In the slow moving Praeludio of the Four Orchestral Pieces the playing has a real nobility and the influence of both Debussy and Ravel is fascinatingly contrasted with the composer's own Hungarian roots. Botstein is, perhaps, better at portraying colour than he is passion, although the 'horror movie' style music Bartók composed for the fourth piece - shades of The Miraculous Mandarin here - is very well characterised.

The Peasant Songs also benefit from this treatment - one comes away from this performance struck more by the integrity of the music than by any overwhelming thoughts of picture-book romping peasants.

All well and good, but Botstein's admirable self-control prevents him from fully exploiting the myriad of brilliant effects Bartók calls for in his masterpiece the Concerto for Orchestra. It is as if the thought of having to compete with some of the greatest conductors in the world, both past and present, made Botstein more than usually cautious when conducting this work. A halfhearted Concerto for Orchestra is doomed to disappoint and I am afraid this is what we have here.

The first movement, however, does not so much suffer from the conductor's intellectual policies as it does from something much more mundane - a too slow tempo. This, for example, creates a severe lack of frisson at the timpani's entry at 3.23 and the brass players are clearly at sea at key moments such as around 8.30, nearing the end of the movement.

Bartók himself described the second movement 'Giuoco delle coppie' as having 'brilliant passages' but one would hardly recognise this in this performance.

The Elegia is, not surprisingly, much better as it incorporates those colours which Botstein finds easiest to convey. The end of the movement is particularly successful, the flute's famous passage beautifully achieved and perfectly balanced. The Intermezzo interrotto, however, is dismally under characterised. There has, in this music, to be either great warmth of tone or immense passion. Here it receives neither.

The sequence with harp and the strings playing harmonics (here at 4.15) in the Finale is played at too fast a tempo which causes a damaging lack of contrast with the following fugal section.

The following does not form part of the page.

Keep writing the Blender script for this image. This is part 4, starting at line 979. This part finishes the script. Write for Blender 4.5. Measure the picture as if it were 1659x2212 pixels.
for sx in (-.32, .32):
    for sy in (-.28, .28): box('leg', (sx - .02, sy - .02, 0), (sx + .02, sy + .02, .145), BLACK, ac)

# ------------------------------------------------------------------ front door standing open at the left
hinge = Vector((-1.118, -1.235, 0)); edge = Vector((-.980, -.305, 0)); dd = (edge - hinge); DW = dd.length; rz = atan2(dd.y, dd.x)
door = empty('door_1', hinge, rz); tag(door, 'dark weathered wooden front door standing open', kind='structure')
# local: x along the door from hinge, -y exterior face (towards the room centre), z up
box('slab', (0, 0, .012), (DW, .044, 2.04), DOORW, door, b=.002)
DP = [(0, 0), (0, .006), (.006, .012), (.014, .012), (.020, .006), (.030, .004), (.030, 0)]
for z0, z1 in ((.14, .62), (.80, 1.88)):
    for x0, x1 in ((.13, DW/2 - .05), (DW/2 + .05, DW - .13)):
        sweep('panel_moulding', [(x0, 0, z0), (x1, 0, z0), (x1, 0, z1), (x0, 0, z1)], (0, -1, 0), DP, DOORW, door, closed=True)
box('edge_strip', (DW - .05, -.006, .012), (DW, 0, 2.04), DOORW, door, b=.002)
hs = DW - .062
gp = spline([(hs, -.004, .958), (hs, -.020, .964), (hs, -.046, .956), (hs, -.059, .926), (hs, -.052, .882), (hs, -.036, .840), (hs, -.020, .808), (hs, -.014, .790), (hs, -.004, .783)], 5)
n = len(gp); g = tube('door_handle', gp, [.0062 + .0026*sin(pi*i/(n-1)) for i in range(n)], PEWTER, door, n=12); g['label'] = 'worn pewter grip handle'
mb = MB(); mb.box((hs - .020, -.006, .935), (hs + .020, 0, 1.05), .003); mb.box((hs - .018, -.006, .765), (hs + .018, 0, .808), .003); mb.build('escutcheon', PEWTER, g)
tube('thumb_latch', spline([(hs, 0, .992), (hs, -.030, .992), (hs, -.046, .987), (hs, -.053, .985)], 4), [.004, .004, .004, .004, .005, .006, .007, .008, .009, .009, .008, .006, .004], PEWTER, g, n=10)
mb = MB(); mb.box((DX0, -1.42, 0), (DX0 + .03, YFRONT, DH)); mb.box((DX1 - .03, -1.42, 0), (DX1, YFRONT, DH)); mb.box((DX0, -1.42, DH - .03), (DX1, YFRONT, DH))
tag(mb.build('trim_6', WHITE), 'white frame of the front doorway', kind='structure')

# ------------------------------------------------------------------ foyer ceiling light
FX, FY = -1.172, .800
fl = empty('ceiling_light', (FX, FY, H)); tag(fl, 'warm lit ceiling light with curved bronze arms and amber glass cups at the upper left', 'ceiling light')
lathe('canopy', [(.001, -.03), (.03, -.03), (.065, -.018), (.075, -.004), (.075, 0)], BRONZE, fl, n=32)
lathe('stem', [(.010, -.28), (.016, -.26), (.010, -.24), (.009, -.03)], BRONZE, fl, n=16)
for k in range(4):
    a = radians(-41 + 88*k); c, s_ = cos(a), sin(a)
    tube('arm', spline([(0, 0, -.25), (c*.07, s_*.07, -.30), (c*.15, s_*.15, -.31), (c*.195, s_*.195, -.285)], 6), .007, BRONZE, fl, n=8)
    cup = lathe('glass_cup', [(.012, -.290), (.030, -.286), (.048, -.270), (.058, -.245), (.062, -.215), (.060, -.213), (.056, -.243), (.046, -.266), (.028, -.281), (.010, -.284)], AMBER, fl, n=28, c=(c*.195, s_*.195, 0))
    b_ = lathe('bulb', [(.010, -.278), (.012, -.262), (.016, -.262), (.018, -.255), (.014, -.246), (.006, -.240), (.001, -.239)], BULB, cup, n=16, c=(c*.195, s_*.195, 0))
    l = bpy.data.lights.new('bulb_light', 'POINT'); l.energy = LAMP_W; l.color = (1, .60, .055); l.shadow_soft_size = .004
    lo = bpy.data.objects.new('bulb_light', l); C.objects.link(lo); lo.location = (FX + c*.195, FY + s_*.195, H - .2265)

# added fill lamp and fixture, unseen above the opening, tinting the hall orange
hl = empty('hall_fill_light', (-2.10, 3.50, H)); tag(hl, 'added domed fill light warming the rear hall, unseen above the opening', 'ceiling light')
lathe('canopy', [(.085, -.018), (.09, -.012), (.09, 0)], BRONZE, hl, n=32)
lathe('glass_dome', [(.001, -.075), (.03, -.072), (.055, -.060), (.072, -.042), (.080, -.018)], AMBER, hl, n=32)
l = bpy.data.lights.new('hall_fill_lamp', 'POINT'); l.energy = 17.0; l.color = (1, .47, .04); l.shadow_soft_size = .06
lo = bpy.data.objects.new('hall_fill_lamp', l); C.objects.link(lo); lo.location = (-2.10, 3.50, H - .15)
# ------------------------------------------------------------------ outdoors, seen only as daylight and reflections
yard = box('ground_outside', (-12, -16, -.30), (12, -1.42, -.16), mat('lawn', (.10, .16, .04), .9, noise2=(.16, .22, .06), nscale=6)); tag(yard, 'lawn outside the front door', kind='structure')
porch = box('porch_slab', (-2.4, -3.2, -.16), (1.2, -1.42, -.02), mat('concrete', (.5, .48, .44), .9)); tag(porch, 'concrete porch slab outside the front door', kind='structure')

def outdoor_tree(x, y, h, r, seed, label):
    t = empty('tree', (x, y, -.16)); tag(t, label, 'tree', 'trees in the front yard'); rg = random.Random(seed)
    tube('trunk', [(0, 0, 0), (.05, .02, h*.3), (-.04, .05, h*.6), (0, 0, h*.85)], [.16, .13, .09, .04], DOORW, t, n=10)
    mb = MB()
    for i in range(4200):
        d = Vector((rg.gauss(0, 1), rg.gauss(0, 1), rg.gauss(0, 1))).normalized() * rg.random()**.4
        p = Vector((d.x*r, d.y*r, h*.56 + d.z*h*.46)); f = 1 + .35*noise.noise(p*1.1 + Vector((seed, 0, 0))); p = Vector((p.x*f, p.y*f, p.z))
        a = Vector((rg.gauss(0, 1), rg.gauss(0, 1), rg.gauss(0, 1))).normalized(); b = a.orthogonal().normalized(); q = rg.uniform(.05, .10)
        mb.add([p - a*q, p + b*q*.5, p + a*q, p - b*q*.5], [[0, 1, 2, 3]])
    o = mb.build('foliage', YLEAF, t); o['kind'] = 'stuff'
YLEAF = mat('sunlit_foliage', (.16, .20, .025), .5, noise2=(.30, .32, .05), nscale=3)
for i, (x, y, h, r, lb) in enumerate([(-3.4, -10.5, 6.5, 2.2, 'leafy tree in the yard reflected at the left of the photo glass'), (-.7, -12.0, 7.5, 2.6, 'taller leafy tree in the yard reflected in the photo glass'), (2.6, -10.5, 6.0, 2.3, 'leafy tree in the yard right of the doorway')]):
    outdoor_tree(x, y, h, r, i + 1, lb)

At the very end of this well-filled disc is the original, shorter ending of the last movement which, for those who have not heard it before, is something of a surprise. Although Bartók continued to claim his contentment with his original thoughts, he was undoubtedly right to make the change to the version familiar in concerts and previous recordings. Not that this is a first recording of the original ending - both Slatkin and Gatti included it as an 'extra' track on their BMG recordings.

If the coupling particularly appeals, you might consider picking up this CD. It is certainly different from most Bartók offerings. Otherwise try Gatti (Concerto and Divertimento for Strings) on Conifer or the classic Reiner recording of the Concerto (with the Music for Strings, Percussion & Celesta and the Hungarian Sketches) on RCA at mid price.